En cualquier caso, a principios de 218, las noticias de la caída de Sagunto llegaron a Roma. Pocas semanas después, los dos nuevos cónsules entraron en el cargo, y decidieron enviar una nueva embajada. Pero esta vez la legación no viajó a España, sino directamente a Cartago.
En esa embajada viajaban los cónsules salientes, Emilio Paulo y Livio Salinátor, más Quinto Fabio Máximo, quien ya había ejercido como cónsul dos veces. Pero la figura de más peso era Fabio Buteón, el mayor de los cuatro y que ya había sido censor.
Demostrando la arrogancia de los romanos y hasta qué punto se sentían seguros incluso en la propia Cartago, Fabio Buteón agarró con ambas manos su toga, como si escondiera algo entre sus pliegues. «Aquí traigo la guerra y la paz. Elegid lo que queráis».

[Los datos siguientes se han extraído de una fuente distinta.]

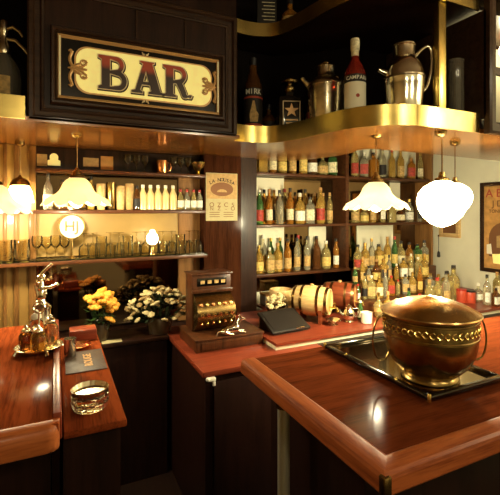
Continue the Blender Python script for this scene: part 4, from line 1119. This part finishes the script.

Aquello fue demasiado para los miembros del adirim, que empezaron a gritar y le dijeron que escogiera él. Con gesto dramático, Buteón abrió una de sus manos y dijo: «Entonces os ofrezco la guerra», a lo que todos contestaron «¡La aceptamos!» entre gritos. Sin duda, fue una escena digna de una obra de Shakespeare.
Mientras todo esto se trataba en Cartago, Aníbal ya había empezado a hacer preparativos para la guerra que sabía que se iba a producir. Tras repartir el botín de Sagunto entre sus hombres, les dio descanso durante el invierno. Después nombró a su hermano Asdrúbal lugarteniente y le encargó mandar las tropas en España por si él salía de la península.
Pero la maniobra más importante fue enviar agentes a los Alpes occidentales y al valle del Po para sondear a los galos. Eso demuestra que ya tenía prevista la invasión de Italia, un proyecto que debía llevar rumiando muchos años.